In this research an analysis of multi-stage deep drawing process is carried out for process design of cylindrical cup drawing with large drawing ratio ( β = 3.416).

A three stage deep drawing tooling was designed and constructed to carry out the experimental work required to produce a cylindrical cup of (25mm outer diameter) formed from a circular flat blank (82 mm diameter) comprised of mild steel of (0.15 %) carbon content, without any intermediate annealing.

The difference in the drawing ratio between the neighboring stages was reduced so as to achieve more uniform deformation in the cross-section.

The study confirms the real deformation mechanism and inspects the contact conditions at the tool-blank interface.

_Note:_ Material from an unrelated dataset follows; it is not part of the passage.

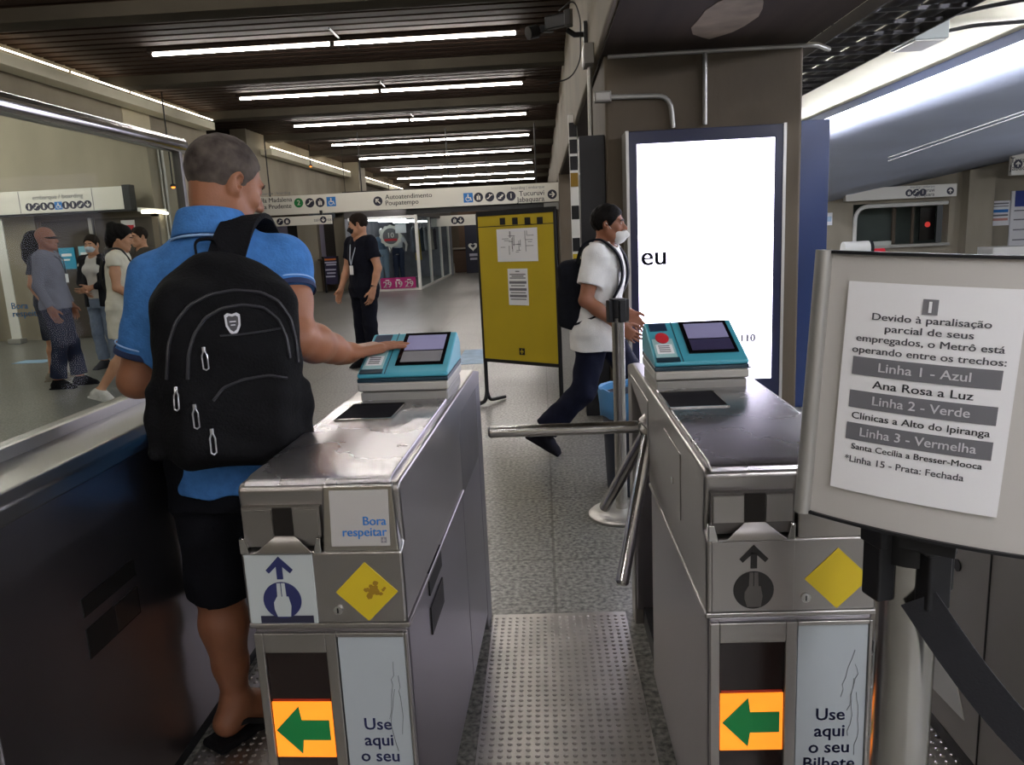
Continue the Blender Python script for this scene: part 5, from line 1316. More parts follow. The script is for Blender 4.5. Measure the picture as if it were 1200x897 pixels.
DEF = dict(ankL=(-.09, -.03, .085), ankR=(.09, -.03, .085), kneeL=(-.095, .015, .48), kneeR=(.095, .015, .48), hipL=(-.088, 0, .90), hipR=(.088, 0, .90),
           shL=(-.175, -.015, 1.40), shR=(.175, -.015, 1.40), elL=(-.235, -.035, 1.12), elR=(.235, -.035, 1.12), wrL=(-.245, .05, .88), wrR=(.245, .05, .88),
           pelvis=(0, 0, .95), chest=(0, -.01, 1.25), neck=(0, -.02, 1.455), head=(0, .012, 1.595))
def person(label, loc, yaw, skin, pose=None, H=1.0, bulk=1.0, head_yaw=0.0, head_pitch=0.05, foot_yaw=(0.15, -.15), foot_pitch=(0, 0), vox=.008, top=None, bottom=None, shoes='#15151a', hair=None,
           hands=((.3, .4, .3), (.3, .4, .3)), palm=(None, None), hand_d=(None, None), bust=0.0, brow='#221a15', group=None, mask=None, sandals=False, ankle_bare=False):
    J = {k: np.array(v, float) for k, v in DEF.items()}
    for k, v in (pose or {}).items(): J[k] = np.array(v, float)
    J = {k: v*H for k, v in J.items()}
    t = thing('person', label, 'person', loc, yaw, group)
    b = bulk*H
    S = SDF(vox)
    pel, che, nk = J['pelvis'], J['chest'], J['neck']
    def cxy(z):
        zs = [pel[2]-.15, pel[2], che[2], nk[2]]; return [np.interp(z, zs, [pel[i], pel[i], che[i], nk[i]]) for i in (0, 1)]
    def torso(g=0.0, z0=None, z1=None, rx=1.0, flare=0.0):
        dz = pel[2]/H - .95
        rows = [(.80, .150, .105), (.90, .168, .118), (1.0, .158, .105), (1.08, .145, .098), (1.2, .158, .108), (1.32, .168, .108), (1.40, .150, .090), (1.45, .085, .070)]
        rows = [(r[0] + dz, r[1], r[2]) for r in rows]
        out = []
        zs = sorted(set([r[0]*H for r in rows] + [z for z in (z0, z1) if z is not None]))
        for z in zs:
            if (z0 is not None and z < z0 - 1e-6) or (z1 is not None and z > z1 + 1e-6): continue
            a = np.interp(z/H, [r[0] for r in rows], [r[1] for r in rows])*b*rx + g; d = np.interp(z/H, [r[0] for r in rows], [r[2] for r in rows])*b + g
            fl = flare*max(0, (1.05*H - z)); cx, cy = cxy(z); out.append((z, cx, cy, a + fl, d + fl))
        return out
    S.loft(torso(-.010), .03)
    for sd, sg in (('L', -1), ('R', 1)):
        sh, el, wr = J['sh'+sd], J['el'+sd], J['wr'+sd]
        S.cap(nk - np.array((0, 0, .03)), sh, .05*b, .052*b, .05)
        S.chain([sh, sh*.5 + el*.5, el], [.050*b, .046*b, .038*b], .03); S.chain([el, el*.65 + wr*.35, wr], [.039*b, .038*b, .025*b], .015)
        d = hand_d[0 if sg < 0 else 1]; d = (wr - el) if d is None else np.array(d, float)
        pn = palm[0 if sg < 0 else 1]; pn = np.array((-sg, .0, 0.0)) if pn is None else np.array(pn, float)
        dd = _n(d); nn = _n(pn - dd*(pn @ dd)); tt = np.cross(dd, nn); 
        side = 1 if tt[1] >= 0 else -1
        add_hand(S, wr, d, pn, side, .98*H, hands[0 if sg < 0 else 1])
        hp, kn, an = J['hip'+sd], J['knee'+sd], J['ank'+sd]
        S.chain([hp, kn], [.082*b, .054*b], .04); S.chain([kn, kn*.7 + an*.3, an], [.052*b, .055*b, .035*b], .03)
        foot_sdf(S, an, foot_yaw[0 if sg < 0 else 1], H, foot_pitch[0 if sg < 0 else 1])
    if bust:
        for sg in (-1, 1): S.ell(che + np.array((sg*.065, .085, .03))*b, np.array((.06, .055, .06))*b*bust, None, .04)
    R = head_R(head_yaw, head_pitch)
    add_head(S, J['head'], R, H*.98, 1.0 if not bust else .88, nk - np.array((0, 0, .02)), .053 if not bust else .045)
    body = S.mesh('body', skin, t)
    face_parts(t, J['head'], R, H*.98, brow)
    rr = random.Random(len(label)); ph = [rr.uniform(0, 6.28) for _ in range(8)]
    def fold(amp): return lambda P: amp*(np.sin(P[2]*38 + 9*np.sin(P[0]*9 + ph[0]) + P[1]*22 + ph[1])*.6 + np.sin(P[0]*46 + P[2]*19 + ph[2])*np.sin(P[1]*40 + P[2]*13 + ph[3])*.7)
    if top:
        S = SDF(vox*.9); g = top.get('g', .012); dzz = pel[2]/H - .95; hem = (top['hem'] + dzz)*H
        S.loft(torso(g, hem, (1.452 + dzz)*H, flare=top.get('flare', .06)), .02)
        if bust:
            for sg in (-1, 1): S.ell(che + np.array((sg*.062, .090, .03))*b, np.array((.066, .060, .064))*b*bust, None, .04)
        for sd in 'LR':
            sh, el, wr = J['sh'+sd], J['el'+sd], J['wr'+sd]
            S.cap(nk - np.array((0, 0, .035)), sh, .056*b, .062*b, .05)
            f = top['sleeve']
            if f <= 1: 
                e = sh + (el - sh)*f; S.cap(sh, e + (el-sh)*.2, .064*b, .054*b + .006 + top.get('loose', .006), .03, 'u', [(e, el - sh)])
            else:
                e = el + (wr - el)*(f - 1); S.chain([sh, el], [.064*b, .052*b], .03); S.cap(el, e + (wr-el)*.15, .052*b, .040*b, .02, 'u', [(e, wr - el)])
        if top.get('collar'): S.loft([(z, nk[0], nk[1] - (z - nk[2])*.1, .066*b, .070*b) for z in np.linspace(nk[2] - .03, nk[2] + .030*H, 4)], .012)
        # neckline
        S.cap(nk + np.array((0, .03, .0)), J['head']*.6 + nk*.4, (.056 if top.get('collar') else .066)*b, .055*b, .006, 's')
        S.warp = fold(top.get('fold', .0035))
        S.mesh(top.get('name', 'shirt'), top['m'], t)
    if bottom:
        S = SDF(vox*.9); g = bottom.get('g', .012)
        if bottom.get('skirt'):
            S.loft(torso(g, None, 1.02*H)[:], .02); z0 = bottom['hem']*H
            S.loft([(z0, pel[0], pel[1] + .01, .19*b, .15*b), (.70*H, pel[0], pel[1], .19*b, .145*b), (.98*H, pel[0], pel[1], .16*b, .115*b)], .03)
        else:
            S.loft(torso(g - .004, None, (1.0 + pel[2]/H - .95)*H), .02)
            for sd in 'LR':
                hp, kn, an = J['hip'+sd], J['knee'+sd], J['ank'+sd]; z0 = bottom['hem']
                if z0 < .3:
                    e = an + (kn - an)*.10
                    S.cap(hp, kn, .092*b + g*.3, .066*b + g*.3, .04); S.cap(kn, e + (an-kn)*.15, .066*b + g*.3, .055*b + bottom.get('wide', .008), .03, 'u', [(e, an - kn)])
                else:
                    f = bottom.get('frac', .92); e = hp + (kn - hp)*f; S.cap(hp, e + (kn-hp)*.2, .095*b + g*.3, .076*b + bottom.get('wide', .012), .04, 'u', [(e, kn - hp)])
        S.warp = fold(bottom.get('fold', .004))
        S.mesh(bottom.get('name', 'trousers'), bottom['m'], t)
    if shoes:
        for i, sd in enumerate('LR'):
            S = SDF(vox*.8); h, f3, u = foot_sdf(S, J['ank'+sd], foot_yaw[i], H, foot_pitch[i], grow=.007)
            a = J['ank'+sd]; 
            cl = [(a + u*.012, u)]
            Q = SDF(vox*.8)
            for fn, lo, hi, k, op in S.p: Q._add((lambda fn: lambda P: SDF._clip(fn(P), P, cl))(fn), lo, hi, k, op)
            side = np.cross(f3, u)
            Q.box(a - u*.080*H + f3*.045*H, np.array((.045, .135, .012))*H, .010, np.stack([side, f3, u], 1), .01)
            Q.mesh('shoe', cloth('shoe_' + shoes.strip('#'), shoes, .1), t)
    if mask:
        mc, wear = mask; S = SDF(vox*.6); c = J['head']; s = H*.98; T = lambda p: c + R @ (np.array(p, float)*s)
        dz = -.030 if wear == 'chin' else 0.0
        S.ell(T((0, .052, -.045 + dz)), np.array((.064, .066, .060))*s, R, .01, 'u', [(T((0, .025, 0)), -(R @ np.array((0, 1, .15)))), (T((0, 0, -.010 + dz)), R @ np.array((0, .12, 1)))])
        S.cap(T((0, .10, -.018 + dz)), T((0, .118, -.045 + dz)), .010, .016, .015)
        mo = S.mesh('face_mask', mc, t)
        for sg in (-1, 1): MB().tube([T((sg*.057, .04, -.025 + dz)), T((sg*.072, .012, -.012)), T((sg*.080, -.012, .018))], .0022, 6).build('ear_loop', mc, mo)
    if hair: hair(t, J['head'], R, H*.98)
    return t, J, R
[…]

In the second and third stage of drawing, three direct re-drawing methods were used to re-draw the cup produced from the first stage (By using internal blank holder, without blank holder, and by using centering block method).

The analysis reveals that the difference in the drawing ratio, and the irregular contact condition between the blank and die (which occur when using second and third method of re-drawing), induces non-uniform metal flow, which cause wrinkling, tearing, and severe extension of metal during the re-drawing process.

For There the first method (By using internal blank holder) was chosen for detailed analysis because it ensures reduction in wrinkling and tearing of the cup wall.

From the comparison between the results of the three stages of drawing, it has been found that the drawing force decrease for each successive stage of drawing process, increasing the value of effective strain distribution over the cup wall with die nose radius, the radial and hoop strain increases remarkably for each successive stage of drawing, while the thickness strain increases slightly, which lead to produce a uniform wall thickness of the re-draw cup.

It was found that, the use of internal blank holder in re-drawing process, increases cup formability, extends tool life by eliminating wrinkling and tearing, reduces the possibility of failures, improves part quality and increase production speed.